Print word for word the first line of the listing below and every line after it, through the line with "RNG = random.Random(7)". Leave out the pictures and the rest.

————

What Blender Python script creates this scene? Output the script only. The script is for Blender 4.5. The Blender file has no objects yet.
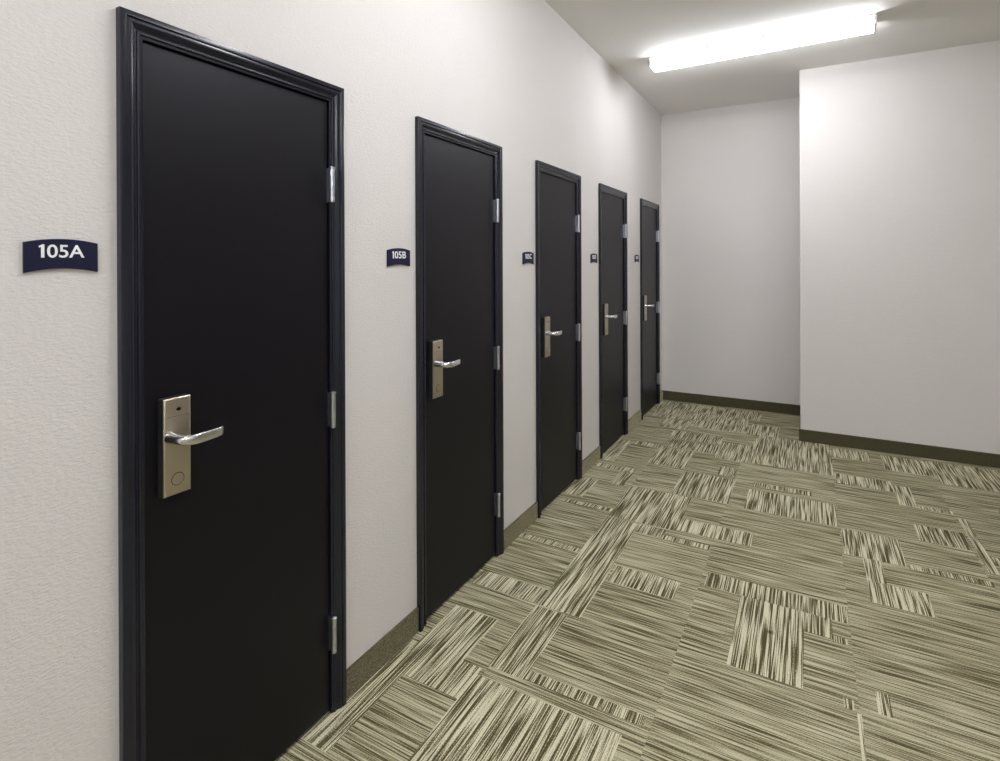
import bpy, bmesh, math, random
from mathutils import Matrix, Vector

S = bpy.context.scene
COL = S.collection
RNG = random.Random(7)

# ------------------------------------------------------------------ materials
def mat(name):
    m = bpy.data.materials.new(name); m.use_nodes = True
    nt = m.node_tree
    return m, nt, nt.nodes['Principled BSDF']

def simple(name, col, rough, metal=0.0, spec=0.5, coat=0.0):
    m, nt, b = mat(name)
    b.inputs['Base Color'].default_value = (*col, 1)
    b.inputs['Roughness'].default_value = rough
    b.inputs['Metallic'].default_value = metal
    b.inputs['Specular IOR Level'].default_value = spec
    b.inputs['Coat Weight'].default_value = coat
    return m

def node(nt, kind, **kw):
    n = nt.nodes.new(kind)
    for k, v in kw.items(): setattr(n, k, v)
    return n

def math_node(nt, op, a=None, b=None):
    n = node(nt, 'ShaderNodeMath', operation=op)
    for i, x in enumerate((a, b)):
        if x is None: continue
        if isinstance(x, (int, float)): n.inputs[i].default_value = x
        else: nt.links.new(x, n.inputs[i])
    return n.outputs[0]

def mapped_noise(nt, src, scale, detail=2.0, rough=0.5, base=1.0):
    mp = node(nt, 'ShaderNodeMapping'); mp.inputs['Scale'].default_value = scale
    nt.links.new(src, mp.inputs['Vector'])
    nz = node(nt, 'ShaderNodeTexNoise')
    nz.inputs['Scale'].default_value = base
    nz.inputs['Detail'].default_value = detail
    nz.inputs['Roughness'].default_value = rough
    nt.links.new(mp.outputs[0], nz.inputs['Vector'])
    return nz.outputs['Fac']

def ramp(nt, fac, stops):
    r = node(nt, 'ShaderNodeValToRGB')
    e = r.color_ramp.elements
    while len(e) < len(stops): e.new(0.5)
    for el, (p, c) in zip(e, stops):
        el.position = p; el.color = (*c, 1)
    nt.links.new(fac, r.inputs[0])
    return r.outputs['Color']

def mix(nt, fac, a, b, mode='MIX'):
    n = node(nt, 'ShaderNodeMix', data_type='RGBA', blend_type=mode)
    for sock, x in ((n.inputs[0], fac), (n.inputs[6], a), (n.inputs[7], b)):
        if isinstance(x, (int, float)): sock.default_value = x
        elif isinstance(x, tuple): sock.default_value = (*x, 1)
        else: nt.links.new(x, sock)
    return n.outputs[2]

def wall_material(name, col, bump=0.5):
    m, nt, b = mat(name)
    tc = node(nt, 'ShaderNodeTexCoord').outputs['Object']
    n1 = mapped_noise(nt, tc, (70, 70, 170), 3.0, 0.6)
    n2 = mapped_noise(nt, tc, (1.3, 1.3, 1.3), 2.0)
    c = ramp(nt, n2, [(0.3, tuple(x*0.985 for x in col)), (0.7, tuple(min(1, x*1.01) for x in col))])
    nt.links.new(c, b.inputs['Base Color'])
    b.inputs['Roughness'].default_value = 0.75
    b.inputs['Specular IOR Level'].default_value = 0.3
    bp = node(nt, 'ShaderNodeBump'); bp.inputs['Strength'].default_value = bump
    bp.inputs['Distance'].default_value = 0.004
    nt.links.new(n1, bp.inputs['Height']); nt.links.new(bp.outputs[0], b.inputs['Normal'])
    return m

M_WALL = wall_material('wallcovering', (0.68, 0.648, 0.625), 0.6)
M_CEIL = wall_material('ceiling_paint', (0.88, 0.86, 0.835), 0.08)

def door_paint(name, col, rough, spec):
    m, nt, b = mat(name)
    tc = node(nt, 'ShaderNodeTexCoord').outputs['Object']
    b.inputs['Base Color'].default_value = (*col, 1)
    b.inputs['Roughness'].default_value = rough
    b.inputs['Specular IOR Level'].default_value = spec
    n1 = mapped_noise(nt, tc, (90, 90, 60), 3.0)
    r = node(nt, 'ShaderNodeMapRange')
    r.inputs['To Min'].default_value = rough - 0.02; r.inputs['To Max'].default_value = rough + 0.02
    nt.links.new(n1, r.inputs['Value']); nt.links.new(r.outputs[0], b.inputs['Roughness'])
    return m
M_LEAF = door_paint('black_door_paint', (0.0026, 0.0024, 0.0040), 0.41, 0.30)
M_LEAF.node_tree.nodes['Principled BSDF'].inputs['Specular Tint'].default_value = (0.93, 0.90, 1.0, 1)
M_CASE = door_paint('black_trim_enamel', (0.0078, 0.0084, 0.0175), 0.22, 0.5)
M_GAP = simple('dark_jamb', (0.004, 0.004, 0.005), 0.5)

def brushed(name, col, rough):
    m, nt, b = mat(name)
    tc = node(nt, 'ShaderNodeTexCoord').outputs['Object']
    n1 = mapped_noise(nt, tc, (60, 60, 500), 2.0)
    r = node(nt, 'ShaderNodeMapRange')
    r.inputs['To Min'].default_value = rough - 0.06; r.inputs['To Max'].default_value = rough + 0.08
    nt.links.new(n1, r.inputs['Value']); nt.links.new(r.outputs[0], b.inputs['Roughness'])
    b.inputs['Base Color'].default_value = (*col, 1)
    b.inputs['Metallic'].default_value = 1.0
    return m
M_NICKEL = brushed('satin_nickel', (0.52, 0.465, 0.37), 0.33)
M_CHROME = simple('satin_chrome', (0.74, 0.75, 0.79), 0.24, 1.0)
M_HINGE = simple('hinge_steel', (0.62, 0.65, 0.73), 0.32, 1.0)
M_DARKMETAL = simple('dark_lock_housing', (0.02, 0.02, 0.022), 0.35, 0.0)
M_HOLE = simple('sensor_black', (0.004, 0.004, 0.004), 0.15)
M_SIGN = simple('navy_sign_plastic', (0.008, 0.009, 0.034), 0.5, 0.0, 0.25)
M_LETTER = simple('white_lettering', (0.86, 0.86, 0.86), 0.7, 0.0, 0.2)
M_CAP = simple('white_end_cap', (0.75, 0.75, 0.73), 0.5)

def carpet_material():
    m, nt, b = mat('striped_carpet_tile')
    uv = node(nt, 'ShaderNodeUVMap', uv_map='stripes').outputs[0]
    uv2 = node(nt, 'ShaderNodeUVMap', uv_map='variation').outputs[0]
    sp = node(nt, 'ShaderNodeSeparateXYZ'); nt.links.new(uv2, sp.inputs[0])
    cross, rnd = sp.outputs[0], sp.outputs[1]
    n1 = mapped_noise(nt, uv, (2.2, 85, 1), 0.0, 0.5)
    n2 = mapped_noise(nt, uv, (4.5, 235, 1), 0.6, 0.5)
    n3 = mapped_noise(nt, uv, (190, 330, 1), 1.5, 0.6)
    s = math_node(nt, 'ADD', math_node(nt, 'MULTIPLY', n1, 0.35), math_node(nt, 'MULTIPLY', n2, 0.65))
    s = math_node(nt, 'ADD', s, math_node(nt, 'MULTIPLY', math_node(nt, 'SUBTRACT', n3, 0.5), 0.26))
    s = math_node(nt, 'ADD', s, math_node(nt, 'MULTIPLY', math_node(nt, 'SUBTRACT', rnd, 0.5), 0.035))
    D, MD, L = (0.080, 0.069, 0.030), (0.255, 0.228, 0.135), (0.65, 0.610, 0.440)
    strong = ramp(nt, s, [(0.44, D), (0.50, MD), (0.555, L)])
    D2, MD2, L2 = (0.085, 0.074, 0.034), (0.262, 0.236, 0.140), (0.52, 0.483, 0.335)
    weak = ramp(nt, s, [(0.40, D2), (0.475, MD2), (0.60, L2)])
    c = mix(nt, cross, weak, strong)
    # yarn speckle
    tc = node(nt, 'ShaderNodeTexCoord').outputs['Object']
    sp3 = mapped_noise(nt, tc, (330, 330, 1), 2.0, 0.7)
    k = ramp(nt, sp3, [(0.3, (0.70, 0.70, 0.70)), (0.7, (1.22, 1.22, 1.22))])
    c = mix(nt, 1.0, c, k, 'MULTIPLY')
    # small dark spill mark
    vm = node(nt, 'ShaderNodeVectorMath', operation='DISTANCE')
    vm.inputs[1].default_value = (1.2935, 2.557, 0)
    nt.links.new(tc, vm.inputs[0])
    st = ramp(nt, math_node(nt, 'MULTIPLY', vm.outputs['Value'], 40.0), [(0.2, (1, 1, 1)), (0.8, (0, 0, 0))])
    c = mix(nt, math_node(nt, 'MULTIPLY', st, 0.75), c, (0.02, 0.017, 0.01))
    nt.links.new(c, b.inputs['Base Color'])
    b.inputs['Roughness'].default_value = 0.95
    b.inputs['Specular IOR Level'].default_value = 0.1
    bp = node(nt, 'ShaderNodeBump'); bp.inputs['Strength'].default_value = 0.35
    bp.inputs['Distance'].default_value = 0.004
    h = math_node(nt, 'ADD', s, math_node(nt, 'MULTIPLY', sp3, 0.3))
    nt.links.new(h, bp.inputs['Height']); nt.links.new(bp.outputs[0], b.inputs['Normal'])
    return m
M_CARPET = carpet_material()

def base_material():
    m, nt, b = mat('carpet_base_strip')
    tc = node(nt, 'ShaderNodeTexCoord').outputs['Object']
    n1 = mapped_noise(nt, tc, (260, 260, 260), 2.5, 0.7)
    c = ramp(nt, n1, [(0.34, (0.035, 0.030, 0.016)), (0.5, (0.070, 0.062, 0.036)), (0.68, (0.13, 0.117, 0.070))])
    nt.links.new(c, b.inputs['Base Color'])
    b.inputs['Roughness'].default_value = 0.95
    b.inputs['Specular IOR Level'].default_value = 0.05
    b.inputs['Sheen Weight'].default_value = 1.0
    b.inputs['Sheen Roughness'].default_value = 0.45
    nt.links.new(ramp(nt, n1, [(0.36, (0.30, 0.255, 0.13)), (0.5, (0.62, 0.55, 0.34)), (0.66, (1.0, 0.92, 0.66))]), b.inputs['Sheen Tint'])
    bp = node(nt, 'ShaderNodeBump'); bp.inputs['Strength'].default_value = 0.5
    bp.inputs['Distance'].default_value = 0.003
    nt.links.new(n1, bp.inputs['Height']); nt.links.new(bp.outputs[0], b.inputs['Normal'])
    return m
M_BASE = base_material()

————

Final answer =>
What Blender Python script creates this scene? Output the script only. The script is for Blender 4.5. The Blender file has no objects yet.
import bpy, bmesh, math, random
from mathutils import Matrix, Vector

S = bpy.context.scene
COL = S.collection
RNG = random.Random(7)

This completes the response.